И не потому ли, в частности, это происходит, что иному громыхателю прописных истин, горячему повторятелю вчерашних газет в кое-как на скорую руку зарифмованных стишках, ему удобнее существовать в литературе, когда в ней нет Фета, Майкова, Никитина, когда непереваримый мусор скороспелой серой псевдопублицистики не поверяется чистотой и силой классики, ее верностью действительной жизни национального характера. За частью классики закрепляется оценка — ДА, НО… И всем этим складывается, как норма, невнимание молодых к классике, они приходят к своим книгам без ШКОЛЫ. А если вдуматься, то чего недостает современной поэзии последних поколений, так это настоящей классической ШКОЛЫ. Представь себе балет без школы, без постижения классики; представь живопись без рисования гипсов и постижения законов перспективы, классической композиции; представь себе музыканта, скрипача, у которого не поставлена рука, который не прошел школу классики… А для стихотворчества это стало почти нормой. И нет ничего неосновательнее, бездоказательнее, чем бодряческие утверждения, что культура стиха, общая культура поэзии — растет, что она выросла! Увы, нисколько!

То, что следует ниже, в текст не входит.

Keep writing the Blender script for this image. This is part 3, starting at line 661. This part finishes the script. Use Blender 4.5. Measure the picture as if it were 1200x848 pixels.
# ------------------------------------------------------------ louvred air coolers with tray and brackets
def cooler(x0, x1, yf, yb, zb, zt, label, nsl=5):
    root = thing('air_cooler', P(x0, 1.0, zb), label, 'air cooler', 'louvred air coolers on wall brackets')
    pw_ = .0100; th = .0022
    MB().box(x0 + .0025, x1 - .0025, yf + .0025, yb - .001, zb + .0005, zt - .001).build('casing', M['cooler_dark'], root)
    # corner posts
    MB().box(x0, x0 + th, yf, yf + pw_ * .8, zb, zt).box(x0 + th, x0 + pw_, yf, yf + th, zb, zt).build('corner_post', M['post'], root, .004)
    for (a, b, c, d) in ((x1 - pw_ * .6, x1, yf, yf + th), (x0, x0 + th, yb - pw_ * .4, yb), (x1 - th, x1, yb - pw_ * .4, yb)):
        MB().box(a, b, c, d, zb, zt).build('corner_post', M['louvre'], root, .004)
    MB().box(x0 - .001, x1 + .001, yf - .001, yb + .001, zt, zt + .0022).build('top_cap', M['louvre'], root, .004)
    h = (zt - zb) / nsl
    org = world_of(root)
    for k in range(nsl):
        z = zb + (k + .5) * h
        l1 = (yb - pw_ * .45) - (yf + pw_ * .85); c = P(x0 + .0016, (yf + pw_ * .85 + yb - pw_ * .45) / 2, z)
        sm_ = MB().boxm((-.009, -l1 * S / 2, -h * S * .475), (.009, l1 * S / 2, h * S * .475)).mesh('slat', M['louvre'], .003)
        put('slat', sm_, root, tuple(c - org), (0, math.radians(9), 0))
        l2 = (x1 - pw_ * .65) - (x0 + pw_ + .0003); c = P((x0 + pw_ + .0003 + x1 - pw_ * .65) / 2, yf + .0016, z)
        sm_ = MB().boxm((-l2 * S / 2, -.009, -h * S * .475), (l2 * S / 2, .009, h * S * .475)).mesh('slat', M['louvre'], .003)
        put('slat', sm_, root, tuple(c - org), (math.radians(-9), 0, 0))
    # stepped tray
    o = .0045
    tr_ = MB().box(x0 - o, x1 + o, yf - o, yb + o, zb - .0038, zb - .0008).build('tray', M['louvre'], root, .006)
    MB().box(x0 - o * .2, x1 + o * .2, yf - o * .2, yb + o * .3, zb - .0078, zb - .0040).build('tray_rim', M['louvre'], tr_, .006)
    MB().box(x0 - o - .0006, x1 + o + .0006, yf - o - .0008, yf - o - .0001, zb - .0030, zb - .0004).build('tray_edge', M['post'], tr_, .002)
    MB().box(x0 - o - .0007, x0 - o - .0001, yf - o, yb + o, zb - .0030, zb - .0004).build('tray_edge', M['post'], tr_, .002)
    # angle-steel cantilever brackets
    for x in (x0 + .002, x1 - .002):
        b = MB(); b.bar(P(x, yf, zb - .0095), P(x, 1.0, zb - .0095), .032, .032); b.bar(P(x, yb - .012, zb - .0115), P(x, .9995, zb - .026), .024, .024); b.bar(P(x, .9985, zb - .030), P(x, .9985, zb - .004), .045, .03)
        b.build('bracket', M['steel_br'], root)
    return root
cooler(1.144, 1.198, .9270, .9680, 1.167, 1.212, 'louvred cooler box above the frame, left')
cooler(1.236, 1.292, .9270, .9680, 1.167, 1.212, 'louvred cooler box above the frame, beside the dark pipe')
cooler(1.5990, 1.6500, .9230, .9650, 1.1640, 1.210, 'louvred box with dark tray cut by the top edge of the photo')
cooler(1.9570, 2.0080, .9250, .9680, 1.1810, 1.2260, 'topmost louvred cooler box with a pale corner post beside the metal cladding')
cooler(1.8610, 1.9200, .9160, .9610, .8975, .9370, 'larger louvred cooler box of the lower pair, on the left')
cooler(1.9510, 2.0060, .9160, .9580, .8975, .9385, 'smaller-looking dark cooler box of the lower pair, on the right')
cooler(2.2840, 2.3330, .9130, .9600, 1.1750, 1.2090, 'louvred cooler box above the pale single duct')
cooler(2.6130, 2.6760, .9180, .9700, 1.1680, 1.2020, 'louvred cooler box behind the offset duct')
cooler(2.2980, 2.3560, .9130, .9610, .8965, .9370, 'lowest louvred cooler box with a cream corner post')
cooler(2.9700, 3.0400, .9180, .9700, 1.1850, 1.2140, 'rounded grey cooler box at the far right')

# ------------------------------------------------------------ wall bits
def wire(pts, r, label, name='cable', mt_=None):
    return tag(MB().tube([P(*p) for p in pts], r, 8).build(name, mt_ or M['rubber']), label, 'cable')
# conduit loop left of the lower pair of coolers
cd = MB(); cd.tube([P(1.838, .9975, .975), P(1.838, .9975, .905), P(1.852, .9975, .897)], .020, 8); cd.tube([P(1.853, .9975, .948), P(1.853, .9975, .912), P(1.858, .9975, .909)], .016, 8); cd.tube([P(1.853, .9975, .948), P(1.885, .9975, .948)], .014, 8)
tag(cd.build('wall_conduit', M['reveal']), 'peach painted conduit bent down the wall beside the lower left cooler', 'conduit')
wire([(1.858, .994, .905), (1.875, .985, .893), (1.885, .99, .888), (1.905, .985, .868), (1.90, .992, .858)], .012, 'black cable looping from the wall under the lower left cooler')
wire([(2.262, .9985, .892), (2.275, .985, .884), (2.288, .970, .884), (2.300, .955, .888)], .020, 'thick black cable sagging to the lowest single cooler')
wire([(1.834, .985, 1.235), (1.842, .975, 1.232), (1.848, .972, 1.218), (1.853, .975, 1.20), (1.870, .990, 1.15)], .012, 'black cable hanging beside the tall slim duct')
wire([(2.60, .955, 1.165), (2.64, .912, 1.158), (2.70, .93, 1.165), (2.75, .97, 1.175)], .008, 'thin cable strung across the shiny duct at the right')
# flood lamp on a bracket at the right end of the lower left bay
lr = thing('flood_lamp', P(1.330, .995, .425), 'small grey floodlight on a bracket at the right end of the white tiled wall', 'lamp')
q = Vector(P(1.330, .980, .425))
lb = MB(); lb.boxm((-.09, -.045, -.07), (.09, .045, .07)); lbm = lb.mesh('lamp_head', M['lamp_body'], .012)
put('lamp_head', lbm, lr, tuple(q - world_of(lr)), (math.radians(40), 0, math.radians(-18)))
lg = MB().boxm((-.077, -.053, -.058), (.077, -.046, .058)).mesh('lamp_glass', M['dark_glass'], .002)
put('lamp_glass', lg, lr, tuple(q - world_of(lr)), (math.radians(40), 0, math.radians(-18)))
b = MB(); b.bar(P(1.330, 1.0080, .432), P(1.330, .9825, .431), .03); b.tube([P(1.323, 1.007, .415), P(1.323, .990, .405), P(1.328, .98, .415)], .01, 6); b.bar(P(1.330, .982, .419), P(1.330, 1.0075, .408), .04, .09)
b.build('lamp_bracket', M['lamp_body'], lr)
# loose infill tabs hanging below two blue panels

Напомню тебе еще одно стихотворение Афанасия Фета, где космизм восприятия выражен настолько ощутимо, красиво и сильно, что эти строки — как живая классика — бессмертны:
* * *
На стоге сена ночью южной
Лицом ко тверди я лежал,
И хор светил, живой и дружный,
Кругом раскинувшись, дрожал.
Земля, как смутный сон, немая,
Безвестно уносилась прочь,
И я, как первый житель рая.
Один в лицо увидел ночь.
Я ль несся к бездне полуночной
Иль сонмы звезд ко мне неслись?
Казалось, будто в длани мощной
Над этой бездной я повис.
И с замираньем и смятеньем
Я взором мерил глубину,
В которой с каждым я мгновеньем
Все невозвратнее тону.
1857
В стихотворении «Никогда» сила творческого воображения в том, что свое исчезновение — исчезновение одного человека, себя — представлено, как исчезновение всей и всякой жизни на планете.
Земля рождается для человека с его собственным рождением, земля умирает для человека с его собственной смертью. Потому так склонна иногда старость собственное старение воспринимать как старение мира, а собственный грядущий конец, как грядущий конец света.
Афанасий Фет нарисовал картину мертвого мира и единственного оставшегося в живых человека. Страх абсолютно одинокой жизни — это выражение страха всегда одинокой смерти. Все остается — льется свет, шумит ветер, движутся птицы, говорят, смеются люди, а он одиноко, один, в одиночку — непонятно почему, по какому смыслу и праву, за что? — обречен покинуть этот живой мир! Это ощущение, ощущение смерти, дано Афанасием Фетом космически.
«Пароходы, строчки и другие долгие дела» — это космическое воплощение бессмертия человеческого.
Ты же рассредоточил и ослабил ощущение серьезности, космизма ухода человека из мира физически живых, — последний пилот, последний хирург, спелеолог, альпинист, велосипедист и — т. д. и даже, скажем, — последний подниматель ложки с манной кашей. Это уже доведение — пусть невольное — серьезного до пародийного звучания.
Все же в твоей разработке сюжета я не почувствовал, что ты хочешь донести мысль: каждый человек — и первый, и последний на земле (единственный). Каждый человек — космос — и Акакий Акакиевич, и Иван Александрович, и Иван Ильич.
«Никогда» Афанасия Фета и «Смерть Ивана Ильича» Льва Толстого — вещи удивительно созвучные, органически связанные.
Классики понимали ценность жизни и единственность человека, как единственность космоса…
Твоя же придумка о планетке, лишенной возможности к продолжению рода — так пока что совсем не воспринимается.